WHAT THE EXERCISE ASKS: Reproduce the material below line by line, beginning with its first line and ending with the line that contains "w = bpy.data.worlds.new('World');"; leave out pictures.

LISTED RECORDS:

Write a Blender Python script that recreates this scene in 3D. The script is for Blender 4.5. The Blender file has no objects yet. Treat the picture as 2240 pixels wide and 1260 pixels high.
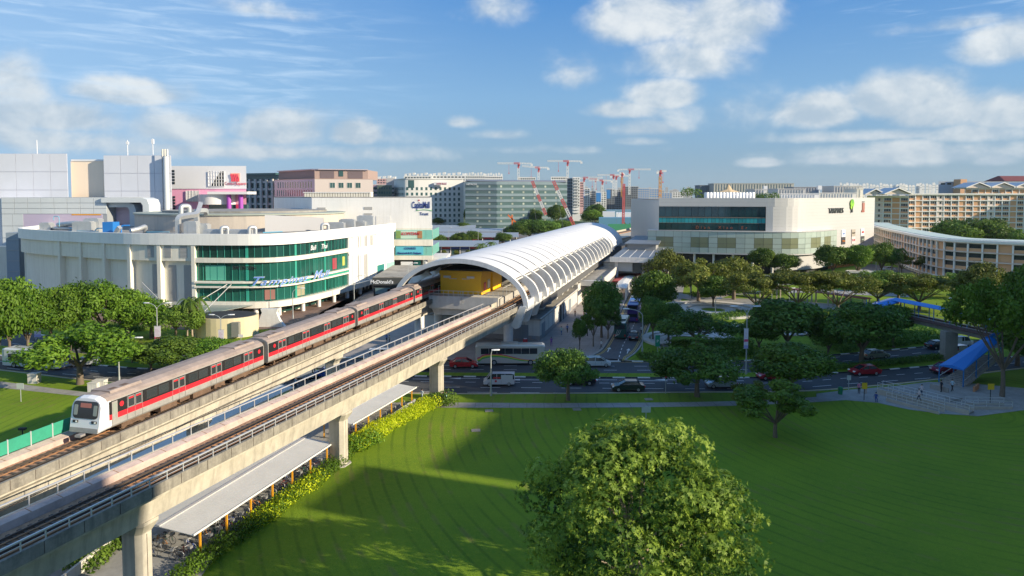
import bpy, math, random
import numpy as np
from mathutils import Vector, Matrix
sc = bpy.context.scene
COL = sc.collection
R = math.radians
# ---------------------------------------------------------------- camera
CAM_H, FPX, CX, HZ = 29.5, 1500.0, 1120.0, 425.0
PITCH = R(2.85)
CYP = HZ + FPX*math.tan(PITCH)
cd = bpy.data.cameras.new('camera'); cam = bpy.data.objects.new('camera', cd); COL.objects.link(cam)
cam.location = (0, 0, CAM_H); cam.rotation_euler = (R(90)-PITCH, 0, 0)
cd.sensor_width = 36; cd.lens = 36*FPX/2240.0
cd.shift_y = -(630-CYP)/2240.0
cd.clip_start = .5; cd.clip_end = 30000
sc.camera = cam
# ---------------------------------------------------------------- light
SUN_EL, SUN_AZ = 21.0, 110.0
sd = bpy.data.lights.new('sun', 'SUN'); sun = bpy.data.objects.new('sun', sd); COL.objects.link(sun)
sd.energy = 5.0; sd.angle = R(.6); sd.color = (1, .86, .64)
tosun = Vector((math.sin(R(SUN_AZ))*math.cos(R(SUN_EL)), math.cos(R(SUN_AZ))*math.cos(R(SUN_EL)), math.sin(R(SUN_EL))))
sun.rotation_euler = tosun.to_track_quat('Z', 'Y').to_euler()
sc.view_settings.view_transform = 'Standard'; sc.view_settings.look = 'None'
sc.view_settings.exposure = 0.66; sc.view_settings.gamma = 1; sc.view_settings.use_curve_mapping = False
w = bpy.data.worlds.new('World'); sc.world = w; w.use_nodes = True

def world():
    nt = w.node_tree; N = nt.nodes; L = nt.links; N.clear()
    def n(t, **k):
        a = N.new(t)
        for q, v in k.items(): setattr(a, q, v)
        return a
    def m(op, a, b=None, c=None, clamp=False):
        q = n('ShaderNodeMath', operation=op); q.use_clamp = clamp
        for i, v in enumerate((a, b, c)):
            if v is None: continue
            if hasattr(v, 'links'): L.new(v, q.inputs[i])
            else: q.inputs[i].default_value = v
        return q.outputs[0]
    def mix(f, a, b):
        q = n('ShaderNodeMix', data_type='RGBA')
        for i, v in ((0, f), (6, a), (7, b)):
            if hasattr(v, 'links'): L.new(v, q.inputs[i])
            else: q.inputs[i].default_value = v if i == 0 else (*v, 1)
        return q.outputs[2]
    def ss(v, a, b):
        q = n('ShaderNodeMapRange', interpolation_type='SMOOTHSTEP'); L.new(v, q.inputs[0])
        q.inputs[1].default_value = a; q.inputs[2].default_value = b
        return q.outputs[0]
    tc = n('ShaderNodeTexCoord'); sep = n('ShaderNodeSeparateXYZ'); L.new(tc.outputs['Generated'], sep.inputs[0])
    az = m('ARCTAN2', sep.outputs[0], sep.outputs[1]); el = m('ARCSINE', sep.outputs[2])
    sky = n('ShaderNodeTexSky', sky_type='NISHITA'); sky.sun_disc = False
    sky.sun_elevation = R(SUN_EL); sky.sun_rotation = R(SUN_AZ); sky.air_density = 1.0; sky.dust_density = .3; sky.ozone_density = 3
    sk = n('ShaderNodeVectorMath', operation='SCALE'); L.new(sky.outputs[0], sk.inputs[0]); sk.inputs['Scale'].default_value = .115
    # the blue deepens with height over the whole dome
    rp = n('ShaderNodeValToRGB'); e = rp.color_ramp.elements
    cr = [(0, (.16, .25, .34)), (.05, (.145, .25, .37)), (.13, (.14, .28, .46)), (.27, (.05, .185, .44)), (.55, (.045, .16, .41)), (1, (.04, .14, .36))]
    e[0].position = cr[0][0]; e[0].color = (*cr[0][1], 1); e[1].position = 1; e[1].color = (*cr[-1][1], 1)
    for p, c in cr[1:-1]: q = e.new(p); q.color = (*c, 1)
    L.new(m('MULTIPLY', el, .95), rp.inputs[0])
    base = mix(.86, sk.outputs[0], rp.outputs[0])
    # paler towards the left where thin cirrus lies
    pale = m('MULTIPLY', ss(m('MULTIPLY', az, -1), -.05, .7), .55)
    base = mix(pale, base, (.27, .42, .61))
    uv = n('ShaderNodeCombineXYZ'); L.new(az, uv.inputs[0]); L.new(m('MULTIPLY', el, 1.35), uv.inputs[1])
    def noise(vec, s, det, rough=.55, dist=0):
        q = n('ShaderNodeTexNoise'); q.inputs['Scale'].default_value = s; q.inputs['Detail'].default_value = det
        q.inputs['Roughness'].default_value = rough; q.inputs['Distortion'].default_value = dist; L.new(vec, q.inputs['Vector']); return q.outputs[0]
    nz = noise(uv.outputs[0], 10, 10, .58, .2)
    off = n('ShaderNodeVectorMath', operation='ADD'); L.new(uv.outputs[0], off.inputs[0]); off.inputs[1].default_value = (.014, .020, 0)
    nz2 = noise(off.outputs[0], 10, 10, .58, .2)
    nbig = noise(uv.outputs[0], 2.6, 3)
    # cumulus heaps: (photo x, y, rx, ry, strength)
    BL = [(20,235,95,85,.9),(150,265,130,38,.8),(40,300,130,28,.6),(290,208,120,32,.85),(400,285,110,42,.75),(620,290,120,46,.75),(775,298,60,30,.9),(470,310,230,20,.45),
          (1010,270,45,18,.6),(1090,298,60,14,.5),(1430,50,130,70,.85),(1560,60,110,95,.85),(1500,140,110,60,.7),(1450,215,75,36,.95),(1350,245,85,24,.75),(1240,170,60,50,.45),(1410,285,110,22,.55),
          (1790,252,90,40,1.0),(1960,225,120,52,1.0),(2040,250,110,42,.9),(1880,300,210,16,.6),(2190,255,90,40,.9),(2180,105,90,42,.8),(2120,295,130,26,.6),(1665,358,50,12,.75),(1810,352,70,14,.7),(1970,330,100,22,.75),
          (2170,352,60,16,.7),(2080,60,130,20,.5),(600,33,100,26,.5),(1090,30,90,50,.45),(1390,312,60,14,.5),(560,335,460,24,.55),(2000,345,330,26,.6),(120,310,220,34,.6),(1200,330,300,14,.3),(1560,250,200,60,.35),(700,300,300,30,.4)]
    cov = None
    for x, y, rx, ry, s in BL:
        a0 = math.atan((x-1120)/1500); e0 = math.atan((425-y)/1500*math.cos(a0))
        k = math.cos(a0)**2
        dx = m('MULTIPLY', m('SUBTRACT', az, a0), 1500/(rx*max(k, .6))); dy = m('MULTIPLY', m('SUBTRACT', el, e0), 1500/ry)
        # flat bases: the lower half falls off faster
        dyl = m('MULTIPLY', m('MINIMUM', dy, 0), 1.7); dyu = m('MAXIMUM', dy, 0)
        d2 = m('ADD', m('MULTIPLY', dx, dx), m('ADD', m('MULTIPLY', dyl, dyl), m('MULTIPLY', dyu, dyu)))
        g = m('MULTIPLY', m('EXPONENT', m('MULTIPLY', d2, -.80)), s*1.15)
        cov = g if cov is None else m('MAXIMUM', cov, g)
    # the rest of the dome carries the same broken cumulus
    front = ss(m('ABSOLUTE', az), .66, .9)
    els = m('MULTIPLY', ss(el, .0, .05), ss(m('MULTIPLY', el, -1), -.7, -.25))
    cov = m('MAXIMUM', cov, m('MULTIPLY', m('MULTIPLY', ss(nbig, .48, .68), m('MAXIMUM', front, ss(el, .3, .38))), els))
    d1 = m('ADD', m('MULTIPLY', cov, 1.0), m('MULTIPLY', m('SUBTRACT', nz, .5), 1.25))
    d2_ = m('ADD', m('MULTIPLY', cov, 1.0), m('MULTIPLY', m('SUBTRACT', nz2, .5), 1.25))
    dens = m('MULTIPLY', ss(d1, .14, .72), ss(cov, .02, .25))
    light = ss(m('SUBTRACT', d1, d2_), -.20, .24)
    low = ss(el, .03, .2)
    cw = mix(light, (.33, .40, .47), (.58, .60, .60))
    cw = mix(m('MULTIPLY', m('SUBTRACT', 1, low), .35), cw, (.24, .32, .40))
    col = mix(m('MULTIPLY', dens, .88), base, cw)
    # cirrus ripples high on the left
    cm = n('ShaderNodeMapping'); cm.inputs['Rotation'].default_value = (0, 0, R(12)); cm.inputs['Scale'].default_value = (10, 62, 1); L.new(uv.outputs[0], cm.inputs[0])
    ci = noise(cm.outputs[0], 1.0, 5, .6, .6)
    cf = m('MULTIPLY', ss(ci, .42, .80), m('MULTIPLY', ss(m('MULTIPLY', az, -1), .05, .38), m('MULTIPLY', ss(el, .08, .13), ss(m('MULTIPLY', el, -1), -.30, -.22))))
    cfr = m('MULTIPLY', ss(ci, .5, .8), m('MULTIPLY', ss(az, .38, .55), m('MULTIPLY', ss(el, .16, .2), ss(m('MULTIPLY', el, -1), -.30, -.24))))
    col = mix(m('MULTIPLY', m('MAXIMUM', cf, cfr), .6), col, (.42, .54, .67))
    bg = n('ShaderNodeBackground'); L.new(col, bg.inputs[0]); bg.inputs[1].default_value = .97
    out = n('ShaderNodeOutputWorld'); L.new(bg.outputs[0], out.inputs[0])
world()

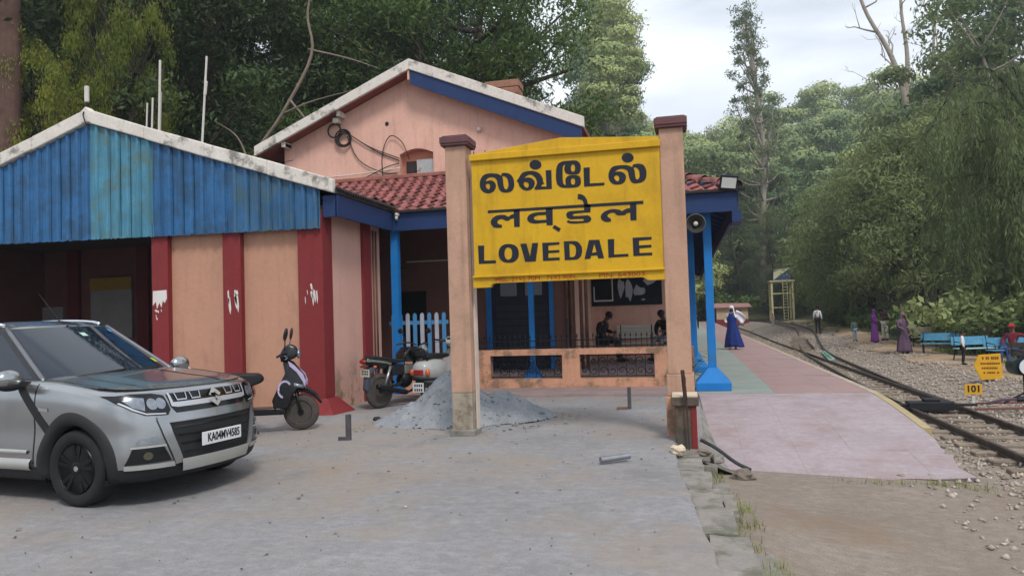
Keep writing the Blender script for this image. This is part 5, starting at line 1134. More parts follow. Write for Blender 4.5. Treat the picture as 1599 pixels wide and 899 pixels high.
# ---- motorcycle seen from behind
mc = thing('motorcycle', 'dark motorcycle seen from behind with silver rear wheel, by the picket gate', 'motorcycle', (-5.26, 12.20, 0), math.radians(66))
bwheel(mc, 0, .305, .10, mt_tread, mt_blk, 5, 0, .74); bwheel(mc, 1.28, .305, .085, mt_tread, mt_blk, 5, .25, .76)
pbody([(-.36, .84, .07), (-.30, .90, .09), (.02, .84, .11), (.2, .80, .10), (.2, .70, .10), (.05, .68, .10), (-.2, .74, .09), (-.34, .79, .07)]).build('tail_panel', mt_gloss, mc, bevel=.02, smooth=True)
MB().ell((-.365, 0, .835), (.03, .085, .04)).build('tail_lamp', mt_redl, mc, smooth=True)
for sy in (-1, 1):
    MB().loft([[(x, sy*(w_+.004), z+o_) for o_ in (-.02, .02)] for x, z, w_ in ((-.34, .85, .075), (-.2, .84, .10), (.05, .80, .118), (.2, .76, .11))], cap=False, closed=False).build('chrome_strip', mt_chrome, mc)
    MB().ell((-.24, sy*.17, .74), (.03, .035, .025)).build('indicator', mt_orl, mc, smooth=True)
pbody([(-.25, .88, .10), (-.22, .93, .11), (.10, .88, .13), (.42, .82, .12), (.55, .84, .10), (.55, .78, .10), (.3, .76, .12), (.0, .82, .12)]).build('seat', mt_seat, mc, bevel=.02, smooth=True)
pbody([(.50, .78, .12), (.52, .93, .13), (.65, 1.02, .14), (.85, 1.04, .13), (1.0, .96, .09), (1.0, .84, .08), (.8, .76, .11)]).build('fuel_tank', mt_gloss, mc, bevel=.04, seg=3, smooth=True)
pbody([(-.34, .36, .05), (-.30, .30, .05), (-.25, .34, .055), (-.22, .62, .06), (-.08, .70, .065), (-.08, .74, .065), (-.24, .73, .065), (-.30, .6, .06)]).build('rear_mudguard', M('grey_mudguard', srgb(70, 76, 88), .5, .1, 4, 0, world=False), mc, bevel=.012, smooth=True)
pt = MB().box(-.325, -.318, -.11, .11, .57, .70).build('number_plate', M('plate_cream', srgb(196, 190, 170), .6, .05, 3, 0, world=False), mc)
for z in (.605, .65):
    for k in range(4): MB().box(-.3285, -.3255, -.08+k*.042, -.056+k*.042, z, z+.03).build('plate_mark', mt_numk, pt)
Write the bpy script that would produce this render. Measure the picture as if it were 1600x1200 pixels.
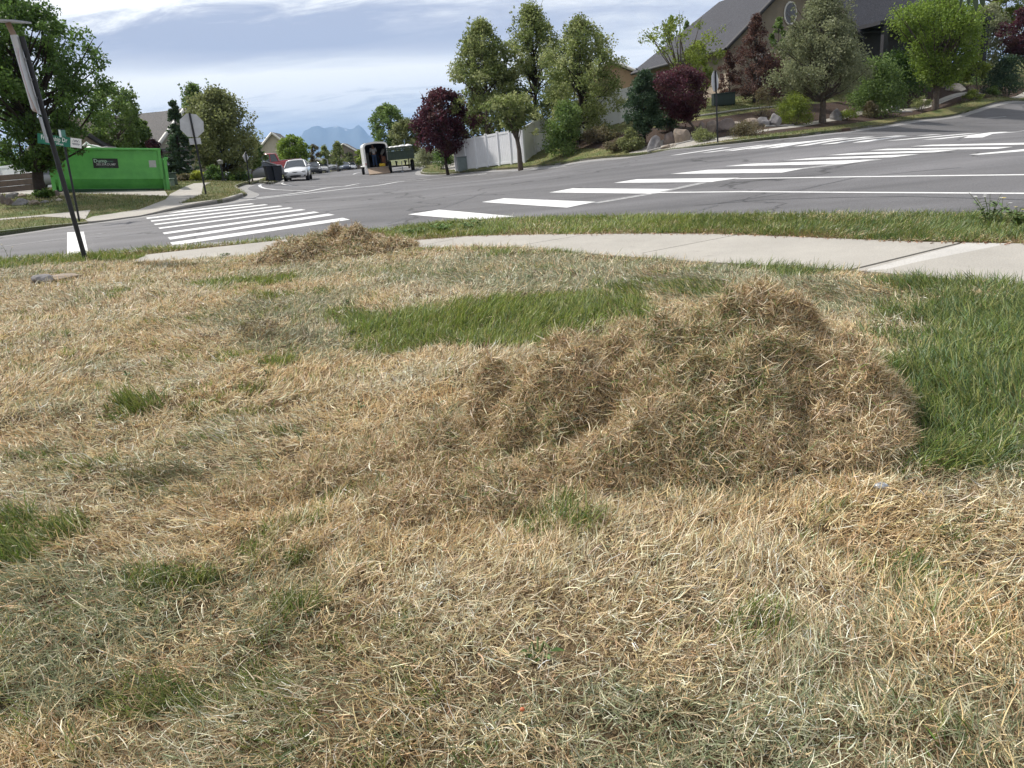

FINISHED TASK:
Write a Blender Python script that recreates this scene in 3D. The script is for Blender 4.5. The Blender file has no objects yet. Treat the picture as 2240 pixels wide and 1260 pixels high.
import bpy, math, random
import numpy as np
from mathutils import Vector, Matrix
sc = bpy.context.scene
COL = sc.collection
R = math.radians
# ---------------------------------------------------------------- camera
CAM_H, FPX, CX, HZ = 29.5, 1500.0, 1120.0, 425.0
PITCH = R(2.85)
CYP = HZ + FPX*math.tan(PITCH)
cd = bpy.data.cameras.new('camera'); cam = bpy.data.objects.new('camera', cd); COL.objects.link(cam)
cam.location = (0, 0, CAM_H); cam.rotation_euler = (R(90)-PITCH, 0, 0)
cd.sensor_width = 36; cd.lens = 36*FPX/2240.0
cd.shift_y = -(630-CYP)/2240.0
cd.clip_start = .5; cd.clip_end = 30000
sc.camera = cam
# ---------------------------------------------------------------- light
SUN_EL, SUN_AZ = 21.0, 110.0
sd = bpy.data.lights.new('sun', 'SUN'); sun = bpy.data.objects.new('sun', sd); COL.objects.link(sun)
sd.energy = 5.0; sd.angle = R(.6); sd.color = (1, .86, .64)
tosun = Vector((math.sin(R(SUN_AZ))*math.cos(R(SUN_EL)), math.cos(R(SUN_AZ))*math.cos(R(SUN_EL)), math.sin(R(SUN_EL))))
sun.rotation_euler = tosun.to_track_quat('Z', 'Y').to_euler()
sc.view_settings.view_transform = 'Standard'; sc.view_settings.look = 'None'
sc.view_settings.exposure = 0.66; sc.view_settings.gamma = 1; sc.view_settings.use_curve_mapping = False
w = bpy.data.worlds.new('World'); sc.world = w; w.use_nodes = True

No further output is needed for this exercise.